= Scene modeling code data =
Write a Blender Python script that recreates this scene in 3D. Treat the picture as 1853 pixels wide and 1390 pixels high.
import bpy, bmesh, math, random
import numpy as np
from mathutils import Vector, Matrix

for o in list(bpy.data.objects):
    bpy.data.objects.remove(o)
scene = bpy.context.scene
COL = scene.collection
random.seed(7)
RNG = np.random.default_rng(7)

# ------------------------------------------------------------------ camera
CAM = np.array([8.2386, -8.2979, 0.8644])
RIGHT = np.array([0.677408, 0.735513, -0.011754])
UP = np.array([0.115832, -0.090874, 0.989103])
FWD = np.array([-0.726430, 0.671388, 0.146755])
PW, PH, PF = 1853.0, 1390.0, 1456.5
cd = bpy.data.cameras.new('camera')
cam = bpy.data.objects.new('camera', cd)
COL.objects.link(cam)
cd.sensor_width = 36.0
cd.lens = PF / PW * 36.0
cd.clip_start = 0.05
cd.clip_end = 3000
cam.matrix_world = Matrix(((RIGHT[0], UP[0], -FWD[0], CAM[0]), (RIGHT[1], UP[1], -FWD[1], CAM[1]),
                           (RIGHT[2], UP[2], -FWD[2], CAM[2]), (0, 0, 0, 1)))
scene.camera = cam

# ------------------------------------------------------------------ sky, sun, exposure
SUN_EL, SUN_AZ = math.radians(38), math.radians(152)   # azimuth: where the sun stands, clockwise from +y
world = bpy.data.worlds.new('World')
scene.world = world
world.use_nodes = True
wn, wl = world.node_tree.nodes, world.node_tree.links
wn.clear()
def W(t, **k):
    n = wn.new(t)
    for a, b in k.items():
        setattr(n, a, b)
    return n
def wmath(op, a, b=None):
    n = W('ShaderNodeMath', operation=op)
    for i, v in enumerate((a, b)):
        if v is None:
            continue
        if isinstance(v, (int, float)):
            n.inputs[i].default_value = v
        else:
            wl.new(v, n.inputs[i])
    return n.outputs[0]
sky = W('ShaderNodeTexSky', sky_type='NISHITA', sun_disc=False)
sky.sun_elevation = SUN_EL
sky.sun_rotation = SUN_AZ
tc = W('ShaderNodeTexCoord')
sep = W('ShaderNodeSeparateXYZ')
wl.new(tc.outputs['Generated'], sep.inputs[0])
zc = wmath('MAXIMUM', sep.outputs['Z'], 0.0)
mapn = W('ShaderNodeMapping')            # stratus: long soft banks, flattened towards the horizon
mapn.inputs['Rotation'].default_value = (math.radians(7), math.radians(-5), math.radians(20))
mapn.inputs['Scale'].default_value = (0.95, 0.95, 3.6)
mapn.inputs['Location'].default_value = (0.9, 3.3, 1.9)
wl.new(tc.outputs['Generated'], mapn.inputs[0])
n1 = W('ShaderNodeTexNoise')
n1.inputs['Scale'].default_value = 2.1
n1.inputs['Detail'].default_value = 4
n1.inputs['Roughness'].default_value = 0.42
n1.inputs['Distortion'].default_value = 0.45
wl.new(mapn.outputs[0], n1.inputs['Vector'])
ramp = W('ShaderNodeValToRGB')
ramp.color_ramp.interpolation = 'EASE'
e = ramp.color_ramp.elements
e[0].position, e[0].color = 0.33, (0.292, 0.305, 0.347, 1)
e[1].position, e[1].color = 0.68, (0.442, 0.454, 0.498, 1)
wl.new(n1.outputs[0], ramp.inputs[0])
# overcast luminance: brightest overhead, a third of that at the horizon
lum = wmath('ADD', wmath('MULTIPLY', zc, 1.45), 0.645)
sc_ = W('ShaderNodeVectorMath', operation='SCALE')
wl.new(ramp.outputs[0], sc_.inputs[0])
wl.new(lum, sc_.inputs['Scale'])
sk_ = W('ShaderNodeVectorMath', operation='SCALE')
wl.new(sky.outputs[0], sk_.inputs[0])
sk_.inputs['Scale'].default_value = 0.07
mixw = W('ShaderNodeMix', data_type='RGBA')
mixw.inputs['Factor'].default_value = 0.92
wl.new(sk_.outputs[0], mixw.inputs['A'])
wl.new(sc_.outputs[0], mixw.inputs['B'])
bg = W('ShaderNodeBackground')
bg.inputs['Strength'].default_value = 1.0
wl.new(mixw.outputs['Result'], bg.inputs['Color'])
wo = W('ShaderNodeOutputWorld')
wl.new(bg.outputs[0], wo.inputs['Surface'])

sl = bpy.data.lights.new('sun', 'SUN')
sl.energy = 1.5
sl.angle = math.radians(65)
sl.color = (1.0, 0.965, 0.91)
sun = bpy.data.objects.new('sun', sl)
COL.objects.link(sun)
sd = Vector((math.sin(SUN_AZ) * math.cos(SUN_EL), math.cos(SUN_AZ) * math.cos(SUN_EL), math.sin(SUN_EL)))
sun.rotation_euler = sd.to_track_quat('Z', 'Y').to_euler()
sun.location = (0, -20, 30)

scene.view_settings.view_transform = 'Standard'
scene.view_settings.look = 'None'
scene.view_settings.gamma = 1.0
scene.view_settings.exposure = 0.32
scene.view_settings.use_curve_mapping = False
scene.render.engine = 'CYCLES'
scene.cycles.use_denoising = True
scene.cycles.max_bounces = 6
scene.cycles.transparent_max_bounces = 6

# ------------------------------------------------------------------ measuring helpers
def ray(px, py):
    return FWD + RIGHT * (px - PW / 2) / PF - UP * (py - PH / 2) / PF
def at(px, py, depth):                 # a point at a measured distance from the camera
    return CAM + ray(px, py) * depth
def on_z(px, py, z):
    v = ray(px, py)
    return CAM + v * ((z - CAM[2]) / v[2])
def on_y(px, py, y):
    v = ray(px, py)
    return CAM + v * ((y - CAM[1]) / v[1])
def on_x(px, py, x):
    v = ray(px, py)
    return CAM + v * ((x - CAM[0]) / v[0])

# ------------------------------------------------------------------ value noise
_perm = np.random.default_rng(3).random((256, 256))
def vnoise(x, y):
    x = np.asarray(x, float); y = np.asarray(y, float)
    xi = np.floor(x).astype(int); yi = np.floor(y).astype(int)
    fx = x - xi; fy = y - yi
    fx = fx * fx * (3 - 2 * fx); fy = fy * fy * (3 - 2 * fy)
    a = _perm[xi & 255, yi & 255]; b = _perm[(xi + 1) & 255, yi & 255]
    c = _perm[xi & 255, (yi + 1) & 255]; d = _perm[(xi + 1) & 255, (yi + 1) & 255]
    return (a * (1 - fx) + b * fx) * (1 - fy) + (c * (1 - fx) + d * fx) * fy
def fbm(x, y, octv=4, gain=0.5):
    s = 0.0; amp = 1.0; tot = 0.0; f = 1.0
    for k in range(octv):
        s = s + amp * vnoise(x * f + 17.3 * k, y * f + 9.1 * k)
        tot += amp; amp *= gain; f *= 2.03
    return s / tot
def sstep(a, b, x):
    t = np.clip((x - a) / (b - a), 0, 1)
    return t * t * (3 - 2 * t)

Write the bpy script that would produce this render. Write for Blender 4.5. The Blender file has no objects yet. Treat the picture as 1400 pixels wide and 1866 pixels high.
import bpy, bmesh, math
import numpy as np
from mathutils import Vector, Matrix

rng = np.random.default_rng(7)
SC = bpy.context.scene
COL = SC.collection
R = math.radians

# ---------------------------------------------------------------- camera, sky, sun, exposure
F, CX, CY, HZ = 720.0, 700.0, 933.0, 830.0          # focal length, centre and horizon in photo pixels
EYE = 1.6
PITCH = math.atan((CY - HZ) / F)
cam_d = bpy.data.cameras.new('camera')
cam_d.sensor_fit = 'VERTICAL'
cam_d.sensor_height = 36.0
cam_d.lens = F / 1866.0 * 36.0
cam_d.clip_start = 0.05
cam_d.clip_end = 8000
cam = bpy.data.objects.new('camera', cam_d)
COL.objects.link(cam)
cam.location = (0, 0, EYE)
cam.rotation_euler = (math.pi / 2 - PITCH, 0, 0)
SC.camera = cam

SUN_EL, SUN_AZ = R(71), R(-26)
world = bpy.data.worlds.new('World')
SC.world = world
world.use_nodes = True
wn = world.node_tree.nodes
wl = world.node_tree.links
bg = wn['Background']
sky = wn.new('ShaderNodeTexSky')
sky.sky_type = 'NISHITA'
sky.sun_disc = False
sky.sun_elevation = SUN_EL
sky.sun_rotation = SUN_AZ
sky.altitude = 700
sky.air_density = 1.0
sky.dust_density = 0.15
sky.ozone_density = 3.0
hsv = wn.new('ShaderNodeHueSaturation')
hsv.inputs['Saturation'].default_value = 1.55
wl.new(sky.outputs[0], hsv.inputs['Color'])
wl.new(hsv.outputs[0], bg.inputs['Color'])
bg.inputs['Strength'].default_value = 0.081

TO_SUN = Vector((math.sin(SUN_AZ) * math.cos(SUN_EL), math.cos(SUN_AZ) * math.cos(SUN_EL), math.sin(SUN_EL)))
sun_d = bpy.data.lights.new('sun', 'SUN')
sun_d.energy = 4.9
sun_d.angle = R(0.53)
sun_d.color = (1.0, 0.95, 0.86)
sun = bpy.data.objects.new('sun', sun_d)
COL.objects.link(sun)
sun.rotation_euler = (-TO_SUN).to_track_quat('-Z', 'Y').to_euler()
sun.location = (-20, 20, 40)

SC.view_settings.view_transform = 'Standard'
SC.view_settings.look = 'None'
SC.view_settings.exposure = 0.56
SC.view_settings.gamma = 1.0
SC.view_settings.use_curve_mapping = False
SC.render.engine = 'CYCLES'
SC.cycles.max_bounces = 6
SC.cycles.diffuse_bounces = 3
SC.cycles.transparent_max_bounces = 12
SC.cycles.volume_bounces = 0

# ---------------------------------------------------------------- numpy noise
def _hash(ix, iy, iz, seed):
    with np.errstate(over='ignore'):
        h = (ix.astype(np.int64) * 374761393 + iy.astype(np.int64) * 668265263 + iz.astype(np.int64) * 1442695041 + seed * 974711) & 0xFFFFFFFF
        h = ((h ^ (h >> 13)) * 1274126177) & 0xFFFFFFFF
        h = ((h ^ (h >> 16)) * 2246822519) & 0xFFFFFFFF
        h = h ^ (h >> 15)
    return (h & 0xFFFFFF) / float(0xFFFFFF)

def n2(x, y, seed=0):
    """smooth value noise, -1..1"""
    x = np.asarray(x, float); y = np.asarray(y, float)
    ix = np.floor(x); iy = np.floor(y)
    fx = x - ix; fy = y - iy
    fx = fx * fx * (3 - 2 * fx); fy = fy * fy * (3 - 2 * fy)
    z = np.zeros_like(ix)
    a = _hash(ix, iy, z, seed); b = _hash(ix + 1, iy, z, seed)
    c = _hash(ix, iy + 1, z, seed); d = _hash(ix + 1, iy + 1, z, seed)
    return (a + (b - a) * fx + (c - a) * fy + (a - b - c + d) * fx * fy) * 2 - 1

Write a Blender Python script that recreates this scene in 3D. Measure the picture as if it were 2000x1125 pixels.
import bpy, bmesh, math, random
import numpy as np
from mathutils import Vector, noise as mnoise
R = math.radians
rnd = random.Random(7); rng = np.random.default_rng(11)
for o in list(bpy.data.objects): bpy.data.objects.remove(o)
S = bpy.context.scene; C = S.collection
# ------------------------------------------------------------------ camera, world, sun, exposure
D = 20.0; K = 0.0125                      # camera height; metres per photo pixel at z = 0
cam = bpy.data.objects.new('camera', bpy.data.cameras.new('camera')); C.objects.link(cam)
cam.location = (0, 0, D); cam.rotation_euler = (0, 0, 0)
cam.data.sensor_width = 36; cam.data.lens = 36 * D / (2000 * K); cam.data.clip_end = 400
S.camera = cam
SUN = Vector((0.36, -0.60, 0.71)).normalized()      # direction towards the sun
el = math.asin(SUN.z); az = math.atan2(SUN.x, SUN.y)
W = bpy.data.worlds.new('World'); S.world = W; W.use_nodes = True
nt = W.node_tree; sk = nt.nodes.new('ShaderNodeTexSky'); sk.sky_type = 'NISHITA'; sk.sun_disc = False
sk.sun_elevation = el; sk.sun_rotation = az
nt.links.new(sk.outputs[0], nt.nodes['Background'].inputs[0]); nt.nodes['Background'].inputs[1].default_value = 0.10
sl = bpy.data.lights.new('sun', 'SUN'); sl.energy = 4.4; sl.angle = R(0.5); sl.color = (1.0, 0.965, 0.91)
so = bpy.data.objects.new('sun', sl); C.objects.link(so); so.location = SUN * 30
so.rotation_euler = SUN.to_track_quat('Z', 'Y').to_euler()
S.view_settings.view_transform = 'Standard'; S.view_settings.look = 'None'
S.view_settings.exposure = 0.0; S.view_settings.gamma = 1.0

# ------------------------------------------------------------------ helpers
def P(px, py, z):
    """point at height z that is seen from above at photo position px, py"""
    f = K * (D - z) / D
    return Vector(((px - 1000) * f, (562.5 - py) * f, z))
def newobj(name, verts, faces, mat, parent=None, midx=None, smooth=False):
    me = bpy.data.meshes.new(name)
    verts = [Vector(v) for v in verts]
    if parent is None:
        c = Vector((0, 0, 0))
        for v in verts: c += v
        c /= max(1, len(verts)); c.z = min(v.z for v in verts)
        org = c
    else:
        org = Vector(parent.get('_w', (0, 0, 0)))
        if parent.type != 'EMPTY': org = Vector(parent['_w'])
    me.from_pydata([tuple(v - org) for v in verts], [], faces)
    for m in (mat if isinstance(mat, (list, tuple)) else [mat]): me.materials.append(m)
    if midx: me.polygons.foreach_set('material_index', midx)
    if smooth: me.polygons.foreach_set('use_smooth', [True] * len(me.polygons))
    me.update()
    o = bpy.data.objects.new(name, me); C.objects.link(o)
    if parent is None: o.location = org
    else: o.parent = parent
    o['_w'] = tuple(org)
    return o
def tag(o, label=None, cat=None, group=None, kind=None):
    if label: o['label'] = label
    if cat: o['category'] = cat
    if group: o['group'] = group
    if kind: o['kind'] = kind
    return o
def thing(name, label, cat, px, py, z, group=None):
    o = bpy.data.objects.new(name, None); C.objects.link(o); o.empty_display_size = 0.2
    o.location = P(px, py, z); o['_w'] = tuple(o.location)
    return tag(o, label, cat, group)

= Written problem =
Count how many lines above include the word "pixels" and answer with that figure only.

= Answer in full =
4